Exercise instructions — Starting at the first line of the listing below, repeat each line exactly until the line containing "C = scene.collection", which you include. Leave out pictures.

Information supplied —
━━━━

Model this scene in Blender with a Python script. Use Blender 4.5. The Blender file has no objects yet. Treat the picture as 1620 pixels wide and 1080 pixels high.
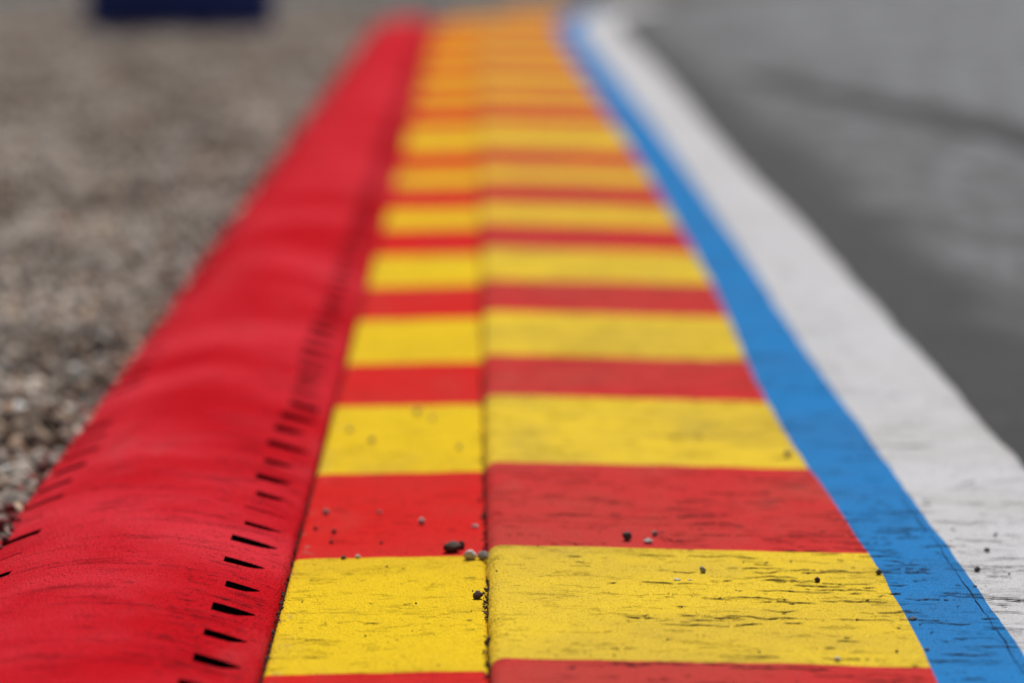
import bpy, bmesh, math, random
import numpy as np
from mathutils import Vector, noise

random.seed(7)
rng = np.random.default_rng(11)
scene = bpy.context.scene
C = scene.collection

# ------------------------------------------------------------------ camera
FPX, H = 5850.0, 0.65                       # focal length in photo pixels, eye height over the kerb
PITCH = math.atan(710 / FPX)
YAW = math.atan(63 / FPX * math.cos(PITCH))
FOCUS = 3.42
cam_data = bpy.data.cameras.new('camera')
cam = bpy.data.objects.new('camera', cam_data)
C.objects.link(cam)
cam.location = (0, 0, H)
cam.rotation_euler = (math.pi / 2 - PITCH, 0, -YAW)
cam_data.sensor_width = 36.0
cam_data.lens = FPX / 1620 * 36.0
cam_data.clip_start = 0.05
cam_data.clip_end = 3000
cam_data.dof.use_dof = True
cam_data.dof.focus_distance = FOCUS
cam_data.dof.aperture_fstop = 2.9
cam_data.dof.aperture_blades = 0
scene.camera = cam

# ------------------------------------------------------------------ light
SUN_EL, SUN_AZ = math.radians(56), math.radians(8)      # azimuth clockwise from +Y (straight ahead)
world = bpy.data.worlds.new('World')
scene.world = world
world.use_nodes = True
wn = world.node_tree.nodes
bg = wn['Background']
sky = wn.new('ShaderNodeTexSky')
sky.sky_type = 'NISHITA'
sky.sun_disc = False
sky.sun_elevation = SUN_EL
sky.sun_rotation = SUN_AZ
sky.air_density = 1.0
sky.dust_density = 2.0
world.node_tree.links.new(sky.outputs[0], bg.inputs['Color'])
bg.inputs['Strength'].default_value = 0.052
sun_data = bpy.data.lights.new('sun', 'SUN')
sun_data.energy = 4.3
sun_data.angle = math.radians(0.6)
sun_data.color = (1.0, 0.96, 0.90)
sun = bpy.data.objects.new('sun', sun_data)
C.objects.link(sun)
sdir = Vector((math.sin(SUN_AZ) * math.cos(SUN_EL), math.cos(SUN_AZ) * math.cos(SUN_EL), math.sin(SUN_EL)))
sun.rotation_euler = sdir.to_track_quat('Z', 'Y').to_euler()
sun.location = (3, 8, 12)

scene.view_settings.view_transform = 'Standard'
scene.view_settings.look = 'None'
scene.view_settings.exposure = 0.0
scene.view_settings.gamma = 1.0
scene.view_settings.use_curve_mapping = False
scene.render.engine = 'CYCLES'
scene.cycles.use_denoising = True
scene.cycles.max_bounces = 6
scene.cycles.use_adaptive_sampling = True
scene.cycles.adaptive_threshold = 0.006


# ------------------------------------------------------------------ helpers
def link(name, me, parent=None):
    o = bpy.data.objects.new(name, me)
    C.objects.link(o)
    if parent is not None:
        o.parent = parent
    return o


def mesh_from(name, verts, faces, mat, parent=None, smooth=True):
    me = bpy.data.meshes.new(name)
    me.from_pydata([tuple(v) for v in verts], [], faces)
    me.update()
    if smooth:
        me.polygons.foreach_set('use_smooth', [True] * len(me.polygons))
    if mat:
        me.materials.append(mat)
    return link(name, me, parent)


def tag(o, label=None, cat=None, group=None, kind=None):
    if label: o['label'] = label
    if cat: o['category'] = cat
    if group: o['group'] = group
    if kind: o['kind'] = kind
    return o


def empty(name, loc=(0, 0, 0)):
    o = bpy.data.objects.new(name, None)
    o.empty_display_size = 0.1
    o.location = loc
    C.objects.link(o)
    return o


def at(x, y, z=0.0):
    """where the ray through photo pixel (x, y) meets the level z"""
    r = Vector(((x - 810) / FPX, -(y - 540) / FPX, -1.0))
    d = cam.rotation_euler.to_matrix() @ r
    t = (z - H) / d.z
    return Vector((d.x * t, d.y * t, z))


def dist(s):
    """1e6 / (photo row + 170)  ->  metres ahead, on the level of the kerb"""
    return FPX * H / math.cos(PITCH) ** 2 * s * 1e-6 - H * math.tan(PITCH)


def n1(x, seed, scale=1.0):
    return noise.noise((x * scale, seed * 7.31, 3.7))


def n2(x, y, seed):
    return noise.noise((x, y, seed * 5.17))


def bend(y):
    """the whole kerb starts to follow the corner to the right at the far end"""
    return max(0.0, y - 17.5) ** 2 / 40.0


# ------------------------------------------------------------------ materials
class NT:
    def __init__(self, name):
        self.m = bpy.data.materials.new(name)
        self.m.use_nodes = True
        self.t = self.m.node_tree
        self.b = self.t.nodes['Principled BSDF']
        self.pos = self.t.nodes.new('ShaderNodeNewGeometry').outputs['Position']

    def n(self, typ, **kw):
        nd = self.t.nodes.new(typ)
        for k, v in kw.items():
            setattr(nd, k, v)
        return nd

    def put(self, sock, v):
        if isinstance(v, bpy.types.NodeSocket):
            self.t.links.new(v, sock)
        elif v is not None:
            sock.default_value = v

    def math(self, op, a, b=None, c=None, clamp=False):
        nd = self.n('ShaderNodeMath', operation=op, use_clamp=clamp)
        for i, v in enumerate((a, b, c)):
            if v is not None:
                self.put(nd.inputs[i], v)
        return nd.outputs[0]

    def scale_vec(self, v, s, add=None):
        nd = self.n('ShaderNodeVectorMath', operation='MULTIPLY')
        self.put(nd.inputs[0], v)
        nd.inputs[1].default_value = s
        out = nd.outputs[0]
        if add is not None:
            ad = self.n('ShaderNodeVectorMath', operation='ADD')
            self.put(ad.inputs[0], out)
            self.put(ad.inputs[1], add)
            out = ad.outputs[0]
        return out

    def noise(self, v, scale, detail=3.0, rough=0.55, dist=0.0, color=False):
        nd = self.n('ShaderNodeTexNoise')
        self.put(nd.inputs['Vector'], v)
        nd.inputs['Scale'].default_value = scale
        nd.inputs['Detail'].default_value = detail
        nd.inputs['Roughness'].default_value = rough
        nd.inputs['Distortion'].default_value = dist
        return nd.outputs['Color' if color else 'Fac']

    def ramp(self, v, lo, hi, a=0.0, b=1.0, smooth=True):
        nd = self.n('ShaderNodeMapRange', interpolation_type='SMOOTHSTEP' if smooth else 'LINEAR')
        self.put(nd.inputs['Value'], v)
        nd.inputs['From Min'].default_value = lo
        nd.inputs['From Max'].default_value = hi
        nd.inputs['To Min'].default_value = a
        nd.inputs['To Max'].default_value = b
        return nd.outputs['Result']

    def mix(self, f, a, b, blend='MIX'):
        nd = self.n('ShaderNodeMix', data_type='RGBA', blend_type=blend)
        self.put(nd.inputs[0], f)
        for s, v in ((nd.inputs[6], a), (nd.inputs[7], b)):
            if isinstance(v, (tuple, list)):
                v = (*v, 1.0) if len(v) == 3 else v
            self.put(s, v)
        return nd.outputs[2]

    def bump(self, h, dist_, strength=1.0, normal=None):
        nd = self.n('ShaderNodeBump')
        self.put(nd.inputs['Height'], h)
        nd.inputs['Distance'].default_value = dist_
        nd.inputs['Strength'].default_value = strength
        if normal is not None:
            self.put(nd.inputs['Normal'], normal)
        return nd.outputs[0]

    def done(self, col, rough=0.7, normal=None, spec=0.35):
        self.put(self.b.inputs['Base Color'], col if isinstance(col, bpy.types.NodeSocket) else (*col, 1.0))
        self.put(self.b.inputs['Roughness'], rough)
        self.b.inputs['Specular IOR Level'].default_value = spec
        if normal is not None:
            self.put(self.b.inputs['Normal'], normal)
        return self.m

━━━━

Correct output —
Model this scene in Blender with a Python script. Use Blender 4.5. The Blender file has no objects yet. Treat the picture as 1620 pixels wide and 1080 pixels high.
import bpy, bmesh, math, random
import numpy as np
from mathutils import Vector, noise

random.seed(7)
rng = np.random.default_rng(11)
scene = bpy.context.scene
C = scene.collection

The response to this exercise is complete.